KAMPALA, Uganda -- The National Assembly of Uganda entered a recess this week, ending one of the most productive legislative sessions in the country's history. The 375-member unicameral parliament enacted widespread reforms to the country's exhaustive criminal code, including the criminalization of backseat-driving, doorbell-ditching, and witchcraft.

The East African country of 32 million people achieved worldwide notoriety in 2009 when its parliament debated a controversial anti-homosexuality law, supported by American fundamentalist Christians, that would make same-sex activity a capital crime. The National Resistance Movement, which held a majority in the Assembly's most recent session, sponsored the radical changes to the Ugandan criminal code, which demand harsh penalties for those convicted of the new offences.

"No one like go to door when doorbell ring, but no one there," said Samuel Gabmwe, a member of the Assembly representing the city of Mbale in eastern Uganda. "We send message to Godless in our country with this law. Going to door when no one there is terrorism to Ugandan family."

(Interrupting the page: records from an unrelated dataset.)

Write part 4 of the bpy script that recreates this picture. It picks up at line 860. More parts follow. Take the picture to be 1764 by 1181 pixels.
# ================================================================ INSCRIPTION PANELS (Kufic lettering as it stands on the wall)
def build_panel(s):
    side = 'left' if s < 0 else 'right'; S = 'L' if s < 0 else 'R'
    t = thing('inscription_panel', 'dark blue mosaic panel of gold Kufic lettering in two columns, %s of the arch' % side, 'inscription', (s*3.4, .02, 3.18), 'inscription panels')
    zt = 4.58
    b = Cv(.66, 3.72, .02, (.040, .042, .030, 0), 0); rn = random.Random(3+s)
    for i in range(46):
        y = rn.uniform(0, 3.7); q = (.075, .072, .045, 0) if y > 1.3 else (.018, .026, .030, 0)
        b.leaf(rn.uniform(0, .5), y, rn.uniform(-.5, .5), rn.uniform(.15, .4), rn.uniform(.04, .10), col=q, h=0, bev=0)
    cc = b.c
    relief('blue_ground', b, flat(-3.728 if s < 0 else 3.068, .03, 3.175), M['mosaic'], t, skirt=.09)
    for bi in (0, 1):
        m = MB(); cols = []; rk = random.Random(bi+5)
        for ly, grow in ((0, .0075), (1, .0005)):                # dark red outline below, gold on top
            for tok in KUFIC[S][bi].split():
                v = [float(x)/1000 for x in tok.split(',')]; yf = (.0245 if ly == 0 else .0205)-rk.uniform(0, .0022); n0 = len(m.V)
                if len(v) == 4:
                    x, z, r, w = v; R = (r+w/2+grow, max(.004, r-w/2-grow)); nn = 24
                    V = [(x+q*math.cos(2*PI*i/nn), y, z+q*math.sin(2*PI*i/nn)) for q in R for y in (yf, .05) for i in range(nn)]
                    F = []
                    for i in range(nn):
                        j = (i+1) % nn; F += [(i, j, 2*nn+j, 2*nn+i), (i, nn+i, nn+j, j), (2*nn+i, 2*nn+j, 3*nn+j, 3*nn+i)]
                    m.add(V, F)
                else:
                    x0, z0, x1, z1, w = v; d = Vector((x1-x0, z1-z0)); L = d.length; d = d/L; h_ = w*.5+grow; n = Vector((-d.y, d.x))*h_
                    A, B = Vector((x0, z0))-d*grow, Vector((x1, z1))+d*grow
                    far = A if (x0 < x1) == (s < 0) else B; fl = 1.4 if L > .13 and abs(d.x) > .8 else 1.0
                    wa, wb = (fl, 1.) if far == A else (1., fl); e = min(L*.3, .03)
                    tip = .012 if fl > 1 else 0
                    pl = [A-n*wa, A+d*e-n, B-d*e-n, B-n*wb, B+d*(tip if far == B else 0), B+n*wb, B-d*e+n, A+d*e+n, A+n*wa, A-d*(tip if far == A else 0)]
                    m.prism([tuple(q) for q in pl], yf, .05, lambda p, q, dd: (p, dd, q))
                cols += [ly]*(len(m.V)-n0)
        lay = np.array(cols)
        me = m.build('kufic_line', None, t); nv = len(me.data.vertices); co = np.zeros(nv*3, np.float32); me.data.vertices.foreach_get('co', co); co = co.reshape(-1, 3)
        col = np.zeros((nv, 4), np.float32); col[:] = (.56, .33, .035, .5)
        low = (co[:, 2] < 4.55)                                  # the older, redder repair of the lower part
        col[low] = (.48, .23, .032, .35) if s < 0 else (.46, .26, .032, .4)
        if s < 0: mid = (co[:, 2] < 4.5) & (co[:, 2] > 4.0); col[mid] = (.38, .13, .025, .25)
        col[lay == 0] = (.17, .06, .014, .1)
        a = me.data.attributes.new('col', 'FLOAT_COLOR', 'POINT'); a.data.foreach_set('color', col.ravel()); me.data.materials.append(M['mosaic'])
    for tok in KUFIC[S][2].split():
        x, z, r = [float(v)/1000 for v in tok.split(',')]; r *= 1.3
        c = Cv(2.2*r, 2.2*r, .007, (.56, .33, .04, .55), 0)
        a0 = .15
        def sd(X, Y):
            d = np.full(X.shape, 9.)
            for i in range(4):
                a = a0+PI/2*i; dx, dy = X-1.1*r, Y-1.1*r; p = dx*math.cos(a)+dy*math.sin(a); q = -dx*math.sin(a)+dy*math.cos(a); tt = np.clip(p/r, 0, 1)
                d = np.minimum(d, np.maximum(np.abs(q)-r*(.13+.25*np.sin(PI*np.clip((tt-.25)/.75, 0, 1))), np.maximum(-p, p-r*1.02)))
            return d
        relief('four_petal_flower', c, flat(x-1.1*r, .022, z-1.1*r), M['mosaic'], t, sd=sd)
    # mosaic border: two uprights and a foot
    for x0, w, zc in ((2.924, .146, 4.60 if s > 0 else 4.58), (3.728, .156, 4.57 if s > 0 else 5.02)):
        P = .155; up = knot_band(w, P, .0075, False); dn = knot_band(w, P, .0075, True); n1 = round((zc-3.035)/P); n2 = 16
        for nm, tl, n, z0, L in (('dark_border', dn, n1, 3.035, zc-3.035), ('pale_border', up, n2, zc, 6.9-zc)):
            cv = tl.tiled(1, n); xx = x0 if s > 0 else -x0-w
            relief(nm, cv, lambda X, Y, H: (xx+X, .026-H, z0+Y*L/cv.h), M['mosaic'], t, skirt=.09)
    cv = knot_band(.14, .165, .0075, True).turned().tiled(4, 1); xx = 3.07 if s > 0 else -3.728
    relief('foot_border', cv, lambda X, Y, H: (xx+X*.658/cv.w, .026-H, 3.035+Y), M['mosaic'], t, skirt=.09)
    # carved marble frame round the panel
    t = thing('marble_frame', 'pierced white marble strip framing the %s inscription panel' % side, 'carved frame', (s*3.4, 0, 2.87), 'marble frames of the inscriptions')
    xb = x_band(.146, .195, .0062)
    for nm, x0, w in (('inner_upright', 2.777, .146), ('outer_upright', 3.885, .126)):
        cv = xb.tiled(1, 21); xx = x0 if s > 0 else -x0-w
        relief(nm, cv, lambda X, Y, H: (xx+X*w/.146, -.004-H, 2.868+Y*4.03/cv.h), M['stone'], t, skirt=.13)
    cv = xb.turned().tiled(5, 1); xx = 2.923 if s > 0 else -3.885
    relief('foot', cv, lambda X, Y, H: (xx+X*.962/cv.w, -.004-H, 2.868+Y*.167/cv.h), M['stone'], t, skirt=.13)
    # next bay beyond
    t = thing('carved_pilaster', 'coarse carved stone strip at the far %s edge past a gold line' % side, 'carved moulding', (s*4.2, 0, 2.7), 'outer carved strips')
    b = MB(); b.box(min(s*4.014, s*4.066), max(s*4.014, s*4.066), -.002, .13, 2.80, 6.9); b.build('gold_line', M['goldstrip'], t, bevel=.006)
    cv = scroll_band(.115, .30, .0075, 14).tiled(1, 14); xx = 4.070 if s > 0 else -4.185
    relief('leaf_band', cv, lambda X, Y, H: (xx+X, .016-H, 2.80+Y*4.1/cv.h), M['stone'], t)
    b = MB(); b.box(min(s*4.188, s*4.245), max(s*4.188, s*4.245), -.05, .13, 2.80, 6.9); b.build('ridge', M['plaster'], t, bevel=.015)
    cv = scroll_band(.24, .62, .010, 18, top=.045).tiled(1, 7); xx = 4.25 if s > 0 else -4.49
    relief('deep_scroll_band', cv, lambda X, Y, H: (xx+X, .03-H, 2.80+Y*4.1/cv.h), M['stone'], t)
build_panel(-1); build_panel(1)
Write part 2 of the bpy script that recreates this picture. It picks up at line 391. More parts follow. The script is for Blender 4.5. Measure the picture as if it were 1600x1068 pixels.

Added Gabmwe: "You ring doorbell and run away, you lose hand."

The sentences for the other offenses listed in Gazette, the official record of the Ugandan parliament's legislative acts, are equally severe. Second-degree backseat driving is punishable by seventeen years' in prison. Those convicted of first-degree backseat driving, in which the accused's hands must have made contact with the steering wheel, is torching, a recently-revived custom that involves the criminal's head being wrapped in cloths, then doused in gasoline and set alight.

Those accused of witchcraft under the new legislation face double mastectomy if convicted.

Despite international condemnation of the new laws, Ugandan politicians have denied the crimes are absurd and the punishments are barbaric. Rebecca Kibama, a member of the Assembly for the city Hoima in northwestern Uganda, insists that the opposite is true.

"Ugandan justice system is very progressive," said Kibama. "Those convicted under the new doorbell terrorism law are treated fairly, and are allowed to choose which hand will be chopped off."